During Advent we are looking up. We are looking for the Coming One. Only our Lord can save us from our idolatries. The Spirit compels us to look for the Coming One, the Savior who convicts and redeems. Even in His prodding, His convicting, His exposing, He is healing us of the deadening numbness of a world immersed in self-sufficiency.
He is calling us beyond ourselves. Hallesby writes,
“Jesus comes to sinners, awakens them from their sleep in sin, converts them, forgives their sins and makes them His children. Then He takes the weak hand of the sinner and places it in His own strong, nail-pierced hand and says: “Come now, I am going with you all the way and will bring you safe home to heaven.

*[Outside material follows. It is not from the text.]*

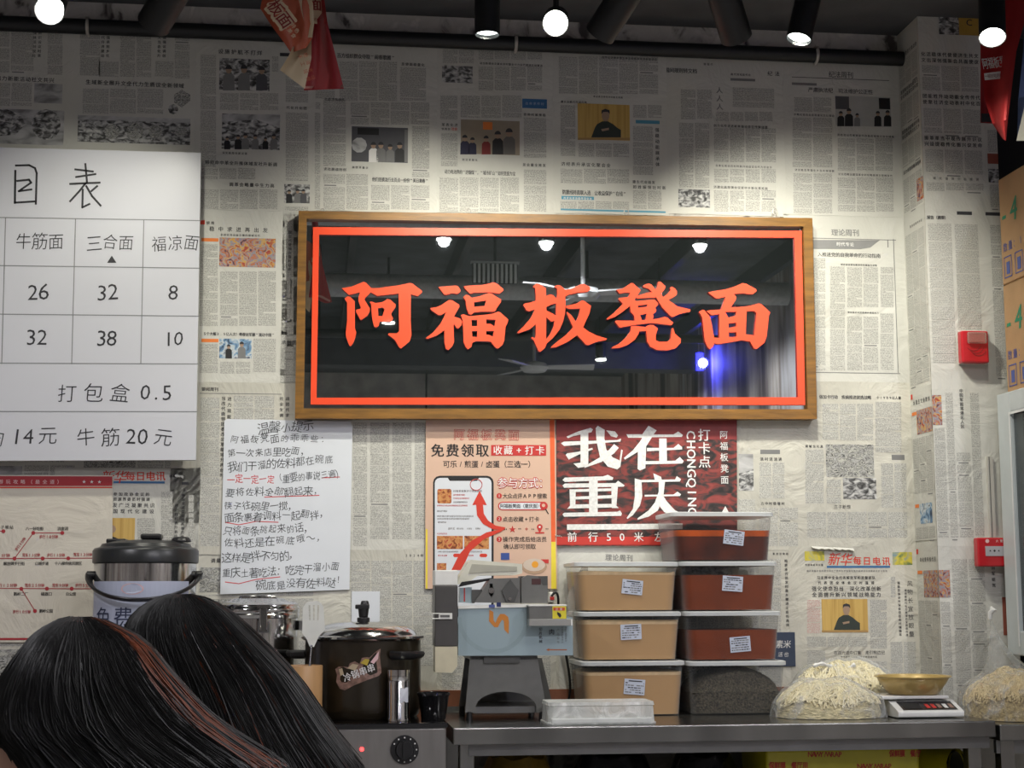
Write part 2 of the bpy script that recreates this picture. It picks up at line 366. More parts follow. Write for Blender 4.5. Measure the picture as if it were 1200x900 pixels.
# ---------------------------------------------------------------- newspapers on the wall
HL = '稳中求进再出发深化改革创新强化使命担当全面提升领域战略能力代表团全体会议时强调现代建设聚共识推动高质量发展百姓生活经济社会乡村振兴文化传承'
def rtxt(n): return ''.join(R.choice(HL) for _ in range(n))
class Sheet:
    def __init__(s, x0, y0, x1, y1, layer=1, m=None, ragged=0):
        s.mb = MB(); s.Y = -.0008*layer; s.r = (x0, y0, x1, y1)
        xm = (x0+x1)/2; ym = (y0+y1)/2; Y = s.Y
        X0 = P(x0, ym, Y).x; X1 = P(x1, ym, Y).x; Z1 = P(xm, y0, Y).z; Z0 = P(xm, y1, Y).z
        pts = []
        def side(a, c, n):
            for i in range(n):
                t = i/n; j = R.uniform(-1, 1)*(.0012+ragged*.004)
                x = a[0]+(c[0]-a[0])*t; z = a[1]+(c[1]-a[1])*t
                if abs(a[0]-c[0]) > abs(a[1]-c[1]): z += j
                else: x += j
                pts.append((x, Y, z))
        side((X0, Z0), (X1, Z0), 8); side((X1, Z0), (X1, Z1), 8); side((X1, Z1), (X0, Z1), 8); side((X0, Z1), (X0, Z0), 8)
        s.mb.plate(pts, m or news, (0, .0006, 0))
        s.Yp = Y-.0004
    def col(s, x0, y0, x1, y1, n=1, m=None):
        m = m or colm; wd = (x1-x0)/n
        for i in range(n):
            a = x0+i*wd+.8; c = x0+(i+1)*wd-.8; y = y0
            while y < y1-1:
                hh = R.uniform(5, 26); e = min(y+hh, y1)
                s.mb.rpx(a, y, c, e, s.Yp, m); y = e
                if y < y1-3:
                    k = R.random()
                    if k < .35 and c-a > 14:
                        t = R.uniform(.3, .8); s.mb.rpx(a, y+.1, a+(c-a)*t, y+1.7, s.Yp, m); y += 1.9
                    elif k < .40 and c-a > 14:
                        s.mb.rpx(a+1, y+1.2, a+2+(c-a)*R.uniform(.4, .85), y+2.5, s.Yp, inkg); y += 3.6
                    else: y += .9
    def head(s, x0, y, x1, h, t=None, m=None, bold=.03):
        t = t or rtxt(max(2, int((x1-x0)/(h*1.12)))); m = m or ink
        s.mb and tpx(s.mb, t, x0, y, x1, y+(x1-x0)*(694-y)/14500*1.0, h, s.Yp-.0002, m, bold=bold)
    def vhead(s, x, y0, y1, h, t=None, m=None, bold=.03):
        t = t or rtxt(max(2, int((y1-y0)/(h*1.2))))
        vpx(s.mb, t, x, y0, y1, h, s.Yp-.0002, m or ink, bold=bold)
    def rect(s, x0, y0, x1, y1, m, d=.0001): s.mb.rpx(x0, y0, x1, y1, s.Yp-d, m)
    def people(s, x0, y0, x1, y1, n, mats, hs=.28):
        Y = s.Yp-.0004
        for i in range(n):
            cx = x0+(x1-x0)*(i+.5)/n+R.uniform(-1, 1)*(x1-x0)/n*.15; H = (y1-y0)*R.uniform(.6, .85); r = H*.13
            m = R.choice(mats); top = y1-H; wd = H*.24
            s.mb.ppx([(cx-wd, y1), (cx-wd*.95, top+H*.42), (cx-wd*.5, top+H*.3), (cx+wd*.5, top+H*.3), (cx+wd*.95, top+H*.42), (cx+wd, y1)], Y, 0, m)
            s.mb.ppx([(cx+r*math.cos(a), top+r*1.2+r*1.25*math.sin(a)) for a in [k*math.pi/4 for k in range(8)]], Y-.0001, 0, mat('print_skin', (.35, .24, .17), .8))
            s.mb.ppx([(cx+r*1.1*math.cos(a), top+r*1.0+r*1.25*math.sin(a)) for a in [math.pi+k*math.pi/5 for k in range(6)]], Y-.0002, 0, ink)
    def photo(s, x0, y0, x1, y1, m, people=0, pm=None, h=1.0):
        s.rect(x0, y0, x1, y1, m)
        if people: s.people(x0+2, y0+(y1-y0)*(1-h), x1-2, y1, people, pm or [black, inkg, mat('print_dark', (.09, .09, .1), .8)])
    def speaker(s, x0, y0, x1, y1):
        """the photograph of a seated speaker in a dark jacket before a yellow curtain"""
        s.rect(x0, y0, x1, y1, ph_yel); w = x1-x0; h = y1-y0; Y = s.Yp-.0004
        q = lambda L: [(x0+a*w, y0+c*h) for a, c in L]
        jk = mat('print_jacket', (.035, .045, .04), .8)
        s.mb.ppx(q([(.26, .93), (.33, .66), (.37, .56), (.47, .48), (.58, .48), (.68, .56), (.76, .66), (.83, .72), (.83, .93)]), Y, 0, jk)
        s.mb.ppx(q([(.47, .2), (.6, .2), (.61, .36), (.57, .48), (.5, .48), (.46, .36)]), Y-.0001, 0, mat('print_skin', (.35, .24, .17), .8))
        s.mb.ppx(q([(.455, .28), (.46, .17), (.53, .13), (.61, .17), (.62, .28), (.58, .22), (.49, .22)]), Y-.0002, 0, ink)
        s.mb.ppx(q([(.45, .7), (.6, .66), (.6, .72), (.47, .76)]), Y-.0002, 0, mat('print_skin', (.35, .24, .17), .8))
        s.mb.ppx(q([(.0, .94), (1, .94), (1, 1), (0, 1)]), Y-.0001, 0, mat('print_tan', (.4, .25, .1), .8))
    def done(s): return s.mb.build('newspaper_sheet', parent=wall)
    def generic(s):
        x0, y0, x1, y1 = s.r; mx = 6; y = y0+8; a = x0+mx; c = x1-mx; W = c-a
        while y < y1-14:
            k = R.random(); n = max(2, int(W/24))
            if k < .45:
                s.head(a+W*.1, y+4, c-W*.1, 5.5); y += 11
            e = min(y1-7, y+R.uniform(30, 75))
            if R.random() < .35 and e-y > 32 and W > 70:
                t = a+W*.5
                s.photo(a+1, y+1, t-2, y+30, R.choice([ph_bw, ph_map, ph_gray]), R.choice([0, 0, 3])); s.col(a, y+33, t-1, e, n//2 or 1); s.col(t, y, c, e, n//2 or 1)
            else: s.col(a, y, c, e, n)
            y = e+3
ptop = 24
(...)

If you ever get into trouble or difficulty, just tell me about it. I will give you, without reproach, everything you need, and more besides, day by day, as long as you live.”
In His gentle and fiery provocations, our Lord turns us much the like he turns the planets. He orients us around His life, His strength, His love. In Him, we are turning into humans, into lovers. By His Spirit we become lamps lit, burning out in the darkness with the oil of lovingkindness.
I am grateful for His wake up call. Repentance comes as the gift of resurrection for we are turning from death to life. During this Advent season of waiting and watching, I pray that we may hear His call to turn away from our numbness, our coldness, our blindness, our hopelessness. By His Spirit, may we turn toward His redeeming power, His transforming love, His sudden appearing.
December 7, 2011 at 10:12 am
Very challenging Doug—My resolve is to make more time to “hear” in the New Year.
December 9, 2011 at 8:56 am
Thanks for this fresh interpretation of how sloth hides itself in our minds and habits. Wakefulness takes so much energy and work, but thanks for reminding us that strength comes from mercy in prayer. I really like the Ole Hallesby quotes, too.